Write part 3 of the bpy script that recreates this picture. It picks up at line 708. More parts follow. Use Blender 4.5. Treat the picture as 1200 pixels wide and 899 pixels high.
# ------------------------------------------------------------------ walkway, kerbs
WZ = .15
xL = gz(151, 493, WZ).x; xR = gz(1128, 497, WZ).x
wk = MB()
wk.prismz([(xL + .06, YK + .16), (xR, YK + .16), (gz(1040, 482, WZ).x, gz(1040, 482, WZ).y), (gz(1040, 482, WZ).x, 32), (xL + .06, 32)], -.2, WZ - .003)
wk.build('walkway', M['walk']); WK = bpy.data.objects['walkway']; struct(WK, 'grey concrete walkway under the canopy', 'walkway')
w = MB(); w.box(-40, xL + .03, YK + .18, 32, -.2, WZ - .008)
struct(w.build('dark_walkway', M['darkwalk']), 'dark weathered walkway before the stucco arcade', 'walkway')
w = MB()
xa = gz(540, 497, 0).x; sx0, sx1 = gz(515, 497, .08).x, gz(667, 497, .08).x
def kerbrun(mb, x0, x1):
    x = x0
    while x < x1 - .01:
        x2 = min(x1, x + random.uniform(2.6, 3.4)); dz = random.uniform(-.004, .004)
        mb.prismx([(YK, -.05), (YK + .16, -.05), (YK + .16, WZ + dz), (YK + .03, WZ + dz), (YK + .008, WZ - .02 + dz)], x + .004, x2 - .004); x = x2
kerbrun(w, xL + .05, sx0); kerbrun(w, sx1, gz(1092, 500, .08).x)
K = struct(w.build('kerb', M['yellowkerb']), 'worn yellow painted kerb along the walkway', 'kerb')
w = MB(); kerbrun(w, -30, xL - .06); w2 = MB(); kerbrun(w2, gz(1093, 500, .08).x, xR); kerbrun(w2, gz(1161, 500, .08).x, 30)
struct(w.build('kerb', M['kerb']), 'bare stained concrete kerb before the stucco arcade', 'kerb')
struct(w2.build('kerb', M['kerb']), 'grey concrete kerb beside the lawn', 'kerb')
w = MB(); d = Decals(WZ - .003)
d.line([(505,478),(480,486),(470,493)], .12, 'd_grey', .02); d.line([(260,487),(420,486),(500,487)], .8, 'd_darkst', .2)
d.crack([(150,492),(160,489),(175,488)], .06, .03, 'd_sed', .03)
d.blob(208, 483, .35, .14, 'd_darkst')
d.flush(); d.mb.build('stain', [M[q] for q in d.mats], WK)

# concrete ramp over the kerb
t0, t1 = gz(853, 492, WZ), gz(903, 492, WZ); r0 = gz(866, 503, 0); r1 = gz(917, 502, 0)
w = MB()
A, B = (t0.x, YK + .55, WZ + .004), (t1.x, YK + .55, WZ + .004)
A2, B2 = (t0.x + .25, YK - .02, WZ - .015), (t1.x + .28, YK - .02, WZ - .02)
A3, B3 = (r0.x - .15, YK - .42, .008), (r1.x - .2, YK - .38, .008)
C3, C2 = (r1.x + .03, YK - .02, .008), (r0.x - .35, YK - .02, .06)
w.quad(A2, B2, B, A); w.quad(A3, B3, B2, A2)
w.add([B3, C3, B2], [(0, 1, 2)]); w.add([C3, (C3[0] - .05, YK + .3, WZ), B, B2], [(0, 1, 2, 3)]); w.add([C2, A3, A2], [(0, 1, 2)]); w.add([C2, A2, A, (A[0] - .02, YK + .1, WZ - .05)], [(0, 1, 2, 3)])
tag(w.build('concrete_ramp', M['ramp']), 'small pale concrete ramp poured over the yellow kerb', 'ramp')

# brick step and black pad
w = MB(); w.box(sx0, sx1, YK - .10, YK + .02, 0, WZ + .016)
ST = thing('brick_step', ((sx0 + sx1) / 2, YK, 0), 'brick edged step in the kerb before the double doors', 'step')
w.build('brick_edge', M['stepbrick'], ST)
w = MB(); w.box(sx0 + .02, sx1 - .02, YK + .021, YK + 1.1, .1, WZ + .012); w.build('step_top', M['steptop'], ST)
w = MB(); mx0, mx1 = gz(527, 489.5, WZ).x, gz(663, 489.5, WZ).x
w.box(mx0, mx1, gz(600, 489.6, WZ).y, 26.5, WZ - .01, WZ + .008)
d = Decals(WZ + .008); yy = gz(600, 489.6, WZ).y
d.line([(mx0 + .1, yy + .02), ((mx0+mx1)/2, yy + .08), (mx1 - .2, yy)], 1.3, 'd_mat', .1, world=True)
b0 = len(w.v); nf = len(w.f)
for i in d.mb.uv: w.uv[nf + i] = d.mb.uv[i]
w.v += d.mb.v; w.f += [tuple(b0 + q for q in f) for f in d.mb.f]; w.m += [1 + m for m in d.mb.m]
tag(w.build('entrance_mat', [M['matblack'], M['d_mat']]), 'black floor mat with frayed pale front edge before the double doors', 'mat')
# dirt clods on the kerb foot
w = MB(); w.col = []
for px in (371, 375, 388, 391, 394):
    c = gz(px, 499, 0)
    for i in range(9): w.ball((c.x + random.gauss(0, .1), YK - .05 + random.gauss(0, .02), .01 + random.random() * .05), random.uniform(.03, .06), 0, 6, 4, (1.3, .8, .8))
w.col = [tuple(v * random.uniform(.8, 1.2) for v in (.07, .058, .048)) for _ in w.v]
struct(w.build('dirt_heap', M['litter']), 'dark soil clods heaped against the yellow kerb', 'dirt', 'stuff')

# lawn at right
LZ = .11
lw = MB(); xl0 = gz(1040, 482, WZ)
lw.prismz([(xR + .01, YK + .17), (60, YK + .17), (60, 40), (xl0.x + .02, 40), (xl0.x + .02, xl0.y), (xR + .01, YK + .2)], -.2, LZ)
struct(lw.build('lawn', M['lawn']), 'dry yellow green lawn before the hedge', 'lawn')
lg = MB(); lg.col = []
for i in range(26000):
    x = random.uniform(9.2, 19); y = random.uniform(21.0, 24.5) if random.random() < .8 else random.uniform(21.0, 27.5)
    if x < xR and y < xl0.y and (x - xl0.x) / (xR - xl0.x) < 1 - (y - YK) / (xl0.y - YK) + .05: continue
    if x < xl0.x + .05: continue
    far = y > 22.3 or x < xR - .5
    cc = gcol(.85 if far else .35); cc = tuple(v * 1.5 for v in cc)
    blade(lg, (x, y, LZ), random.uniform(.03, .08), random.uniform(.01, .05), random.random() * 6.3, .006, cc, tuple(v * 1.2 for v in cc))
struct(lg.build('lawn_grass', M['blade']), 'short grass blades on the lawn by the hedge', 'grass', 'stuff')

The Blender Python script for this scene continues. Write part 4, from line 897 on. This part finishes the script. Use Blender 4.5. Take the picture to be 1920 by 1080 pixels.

> [What you need to do]: Restate the first line and every line after it, word for word, stopping once the line with "d.flush(); d.mb.build('stain', [M[q]" is done.

> [Solution]:
Write part 3 of the bpy script that recreates this picture. It picks up at line 708. More parts follow. Use Blender 4.5. Treat the picture as 1200 pixels wide and 899 pixels high.
# ------------------------------------------------------------------ walkway, kerbs
WZ = .15
xL = gz(151, 493, WZ).x; xR = gz(1128, 497, WZ).x
wk = MB()
wk.prismz([(xL + .06, YK + .16), (xR, YK + .16), (gz(1040, 482, WZ).x, gz(1040, 482, WZ).y), (gz(1040, 482, WZ).x, 32), (xL + .06, 32)], -.2, WZ - .003)
wk.build('walkway', M['walk']); WK = bpy.data.objects['walkway']; struct(WK, 'grey concrete walkway under the canopy', 'walkway')
w = MB(); w.box(-40, xL + .03, YK + .18, 32, -.2, WZ - .008)
struct(w.build('dark_walkway', M['darkwalk']), 'dark weathered walkway before the stucco arcade', 'walkway')
w = MB()
xa = gz(540, 497, 0).x; sx0, sx1 = gz(515, 497, .08).x, gz(667, 497, .08).x
def kerbrun(mb, x0, x1):
    x = x0
    while x < x1 - .01:
        x2 = min(x1, x + random.uniform(2.6, 3.4)); dz = random.uniform(-.004, .004)
        mb.prismx([(YK, -.05), (YK + .16, -.05), (YK + .16, WZ + dz), (YK + .03, WZ + dz), (YK + .008, WZ - .02 + dz)], x + .004, x2 - .004); x = x2
kerbrun(w, xL + .05, sx0); kerbrun(w, sx1, gz(1092, 500, .08).x)
K = struct(w.build('kerb', M['yellowkerb']), 'worn yellow painted kerb along the walkway', 'kerb')
w = MB(); kerbrun(w, -30, xL - .06); w2 = MB(); kerbrun(w2, gz(1093, 500, .08).x, xR); kerbrun(w2, gz(1161, 500, .08).x, 30)
struct(w.build('kerb', M['kerb']), 'bare stained concrete kerb before the stucco arcade', 'kerb')
struct(w2.build('kerb', M['kerb']), 'grey concrete kerb beside the lawn', 'kerb')
w = MB(); d = Decals(WZ - .003)
d.line([(505,478),(480,486),(470,493)], .12, 'd_grey', .02); d.line([(260,487),(420,486),(500,487)], .8, 'd_darkst', .2)
d.crack([(150,492),(160,489),(175,488)], .06, .03, 'd_sed', .03)
d.blob(208, 483, .35, .14, 'd_darkst')
d.flush(); d.mb.build('stain', [M[q] for q in d.mats], WK)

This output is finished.